Depending on what other income the individual had during those years, more of the £25,000 would be likely to fall into the basic rate – and some could even be covered by personal allowances. Going the loan charge route would also affect an individual’s annual allowance for pension contributions, says Benneyworth. “Adding a number of years’ worth of their loans to their current year’s income would probably reduce their pension allowance from £40,000 to £10,000,” she says.

“If they chose to settle instead they won’t be able to backdate pension contributions but they could at least benefit from the normal annual allowance this year.” A big advantage of opting for the settlement route is payment flexibility. HMRC has said that it will allow individuals who opt for settlement to spread their payments over five years if their taxable income in 2018 to 2019 is estimated to be less than £50,000 – provided they are no longer in an avoidance scheme.

All is not lost for individuals with higher incomes or who need a longer time to make their payments, as HMRC says that any other requests for extended payment periods will be considered on individual circumstances. “Ultimately there is no upper limit,” says an HMRC spokesman. “These terms only affect the amount of detail someone needs to provide in order to get an extended time to pay. If those affected need longer or earn £50,000 or more then they can get it; they just have to give us some more information about their finances.”

Paying up

The settlement option was due to close on 31 May 2018 but earlier this summer HMRC decided to extend it until 30 September 2018. What are the options for those who did not contact HMRC in time? One choice is to repay the loan. This won’t be possible for employees and contractors who do not control the employee benefit trust and who cannot dictate the destination of the funds.

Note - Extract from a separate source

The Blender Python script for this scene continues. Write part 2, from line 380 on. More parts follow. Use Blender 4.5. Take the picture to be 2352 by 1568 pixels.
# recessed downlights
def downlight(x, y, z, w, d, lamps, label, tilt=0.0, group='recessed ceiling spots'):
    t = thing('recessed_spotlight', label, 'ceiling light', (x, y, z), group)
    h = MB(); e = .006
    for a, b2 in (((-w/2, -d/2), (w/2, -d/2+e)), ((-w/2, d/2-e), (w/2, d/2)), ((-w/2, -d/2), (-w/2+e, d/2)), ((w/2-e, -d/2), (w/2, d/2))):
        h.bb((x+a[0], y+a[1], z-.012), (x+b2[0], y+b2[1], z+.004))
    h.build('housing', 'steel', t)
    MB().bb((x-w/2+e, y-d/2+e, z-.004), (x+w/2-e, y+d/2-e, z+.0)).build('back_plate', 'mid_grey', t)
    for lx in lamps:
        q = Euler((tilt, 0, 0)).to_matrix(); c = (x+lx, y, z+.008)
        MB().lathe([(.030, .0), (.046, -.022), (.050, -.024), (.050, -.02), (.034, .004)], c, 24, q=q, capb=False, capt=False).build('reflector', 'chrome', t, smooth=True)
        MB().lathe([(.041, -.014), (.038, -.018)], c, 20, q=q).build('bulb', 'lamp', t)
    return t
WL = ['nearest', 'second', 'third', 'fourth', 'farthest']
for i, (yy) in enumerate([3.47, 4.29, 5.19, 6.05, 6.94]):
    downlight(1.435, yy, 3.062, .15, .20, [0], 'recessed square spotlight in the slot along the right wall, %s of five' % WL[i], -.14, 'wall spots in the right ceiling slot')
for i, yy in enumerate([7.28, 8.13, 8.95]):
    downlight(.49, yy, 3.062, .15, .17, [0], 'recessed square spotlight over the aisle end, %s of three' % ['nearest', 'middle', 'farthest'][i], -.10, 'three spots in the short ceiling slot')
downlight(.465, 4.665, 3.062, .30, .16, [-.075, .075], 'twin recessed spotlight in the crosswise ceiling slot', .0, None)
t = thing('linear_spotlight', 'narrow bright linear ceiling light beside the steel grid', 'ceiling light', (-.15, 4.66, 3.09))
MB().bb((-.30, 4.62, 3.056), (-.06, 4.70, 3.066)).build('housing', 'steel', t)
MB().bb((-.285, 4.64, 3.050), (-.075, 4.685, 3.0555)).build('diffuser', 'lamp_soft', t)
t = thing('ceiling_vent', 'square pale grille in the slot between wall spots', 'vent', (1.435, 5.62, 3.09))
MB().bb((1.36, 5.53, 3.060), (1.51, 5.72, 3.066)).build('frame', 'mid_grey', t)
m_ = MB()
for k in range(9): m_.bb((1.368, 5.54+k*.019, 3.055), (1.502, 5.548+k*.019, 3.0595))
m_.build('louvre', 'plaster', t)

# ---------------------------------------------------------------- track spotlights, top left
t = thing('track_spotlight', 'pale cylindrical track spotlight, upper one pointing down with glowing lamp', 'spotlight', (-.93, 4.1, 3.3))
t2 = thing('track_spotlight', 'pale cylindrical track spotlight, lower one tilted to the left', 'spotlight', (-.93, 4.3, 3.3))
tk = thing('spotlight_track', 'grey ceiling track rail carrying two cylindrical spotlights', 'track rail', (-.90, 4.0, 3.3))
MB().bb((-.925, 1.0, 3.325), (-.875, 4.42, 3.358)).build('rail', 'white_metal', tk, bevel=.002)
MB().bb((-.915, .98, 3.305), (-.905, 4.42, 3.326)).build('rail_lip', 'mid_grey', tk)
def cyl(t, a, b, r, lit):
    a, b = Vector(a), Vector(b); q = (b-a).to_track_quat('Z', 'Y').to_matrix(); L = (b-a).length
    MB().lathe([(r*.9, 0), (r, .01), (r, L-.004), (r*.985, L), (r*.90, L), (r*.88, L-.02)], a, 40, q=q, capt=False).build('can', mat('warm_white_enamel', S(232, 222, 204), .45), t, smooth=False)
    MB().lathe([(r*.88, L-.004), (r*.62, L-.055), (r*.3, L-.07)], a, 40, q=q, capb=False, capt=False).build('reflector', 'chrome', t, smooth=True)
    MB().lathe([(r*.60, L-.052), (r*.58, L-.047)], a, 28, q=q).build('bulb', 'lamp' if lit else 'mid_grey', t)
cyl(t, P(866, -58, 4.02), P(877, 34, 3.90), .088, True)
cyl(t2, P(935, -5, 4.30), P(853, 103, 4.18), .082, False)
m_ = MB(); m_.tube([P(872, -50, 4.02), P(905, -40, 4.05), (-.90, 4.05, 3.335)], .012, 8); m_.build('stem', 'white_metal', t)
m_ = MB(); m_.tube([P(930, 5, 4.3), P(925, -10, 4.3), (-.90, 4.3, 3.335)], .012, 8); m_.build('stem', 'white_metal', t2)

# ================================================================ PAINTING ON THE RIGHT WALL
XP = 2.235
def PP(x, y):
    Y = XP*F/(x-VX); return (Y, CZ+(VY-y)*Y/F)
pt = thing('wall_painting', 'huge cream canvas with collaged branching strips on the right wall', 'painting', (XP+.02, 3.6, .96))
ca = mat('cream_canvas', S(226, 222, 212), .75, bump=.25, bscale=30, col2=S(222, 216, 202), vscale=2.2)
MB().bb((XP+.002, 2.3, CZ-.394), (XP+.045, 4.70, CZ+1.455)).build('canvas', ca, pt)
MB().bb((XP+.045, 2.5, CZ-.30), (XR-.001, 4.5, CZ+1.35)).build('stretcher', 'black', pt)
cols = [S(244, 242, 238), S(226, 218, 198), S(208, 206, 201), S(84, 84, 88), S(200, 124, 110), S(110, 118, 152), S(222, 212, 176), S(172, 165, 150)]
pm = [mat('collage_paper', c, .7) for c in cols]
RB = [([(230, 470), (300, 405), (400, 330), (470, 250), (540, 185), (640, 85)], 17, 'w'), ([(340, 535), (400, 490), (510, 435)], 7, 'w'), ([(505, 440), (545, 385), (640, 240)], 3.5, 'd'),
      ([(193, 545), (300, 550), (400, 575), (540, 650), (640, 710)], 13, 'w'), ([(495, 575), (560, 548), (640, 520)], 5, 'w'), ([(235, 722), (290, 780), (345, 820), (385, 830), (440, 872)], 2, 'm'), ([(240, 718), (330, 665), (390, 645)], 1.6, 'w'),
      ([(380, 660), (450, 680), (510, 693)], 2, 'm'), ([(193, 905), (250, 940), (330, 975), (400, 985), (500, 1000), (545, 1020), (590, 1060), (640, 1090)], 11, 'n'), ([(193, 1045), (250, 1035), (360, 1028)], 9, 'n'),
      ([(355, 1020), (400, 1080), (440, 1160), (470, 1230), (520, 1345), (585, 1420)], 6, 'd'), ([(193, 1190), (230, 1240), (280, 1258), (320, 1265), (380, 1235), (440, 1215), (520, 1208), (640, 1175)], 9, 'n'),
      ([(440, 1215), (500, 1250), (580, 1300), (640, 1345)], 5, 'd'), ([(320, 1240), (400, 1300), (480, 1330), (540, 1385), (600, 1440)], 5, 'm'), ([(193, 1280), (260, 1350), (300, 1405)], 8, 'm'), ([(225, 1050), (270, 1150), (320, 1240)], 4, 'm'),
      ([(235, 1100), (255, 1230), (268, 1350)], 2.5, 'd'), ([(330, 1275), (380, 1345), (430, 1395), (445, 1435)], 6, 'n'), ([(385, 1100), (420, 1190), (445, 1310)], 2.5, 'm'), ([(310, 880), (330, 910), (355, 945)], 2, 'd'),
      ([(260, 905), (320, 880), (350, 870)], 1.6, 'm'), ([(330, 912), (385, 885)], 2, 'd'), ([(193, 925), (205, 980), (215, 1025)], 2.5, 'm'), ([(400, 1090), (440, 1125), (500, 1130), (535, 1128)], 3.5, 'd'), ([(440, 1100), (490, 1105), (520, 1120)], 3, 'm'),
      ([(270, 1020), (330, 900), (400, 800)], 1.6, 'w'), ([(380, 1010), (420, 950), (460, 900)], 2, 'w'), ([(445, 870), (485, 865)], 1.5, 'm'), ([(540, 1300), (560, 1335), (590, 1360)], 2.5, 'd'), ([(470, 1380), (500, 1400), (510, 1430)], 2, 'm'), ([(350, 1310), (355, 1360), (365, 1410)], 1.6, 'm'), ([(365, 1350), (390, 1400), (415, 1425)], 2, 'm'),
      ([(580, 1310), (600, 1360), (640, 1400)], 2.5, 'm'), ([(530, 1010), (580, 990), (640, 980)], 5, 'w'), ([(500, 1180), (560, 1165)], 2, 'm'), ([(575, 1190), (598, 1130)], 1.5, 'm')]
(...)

“Many people won’t be able to do this as they were paid through an organisation; if they repay this organisation that should have paid them a salary then they run the risk of not getting their money back,” says Benneyworth. Some people, like those who benefitted from Rangers-style arrangements, might not have needed the money that was paid via a loan. If they still have access to the funds loaned, then they could repay them. But repaying the loan might raise questions, such as what is going to happen to the money that is repaid, says Haskew.

“HMRC has made it clear that entering into some other kind of arrangement to repay the loan is not going to work; you will have to repay it in money,” he says. Even now, some promoters are continuing to offer variations on discredited disguised remuneration schemes. Anyone who has missed the settlement opportunity should be extremely wary of these, says Benneyworth.

“Trying to solve this by getting involved in another scheme is the last thing anyone should be doing; it’s very unlikely that any of these schemes will work.” Even though the revised settlement deadline has passed, it’s clear that this saga is far from over. By late August about 23,000 people had registered their interest to settle with HMRC – less than half the number of people that HMRC estimates took part in disguised remuneration schemes.

This raises the question of whether HMRC might either extend the deadline or at least act more leniently to anyone who voluntarily approaches them, even after 30 September. It’s worth keeping an eye on what HMRC is saying about this, says Haskew. “It wants to settle as many cases as it can. Otherwise it will have to start raising loan assessment charges and chasing people for the tax owed.

It would clearly rather people came forward of their own accord.” This issue is not going to go away any time soon. “If your clients are in this position they need to be encouraged to think about their options and think seriously about coming forward,” says Haskew. “If you come forward voluntarily, HMRC might be more willing to come to some sort of compromise about how payment is made.”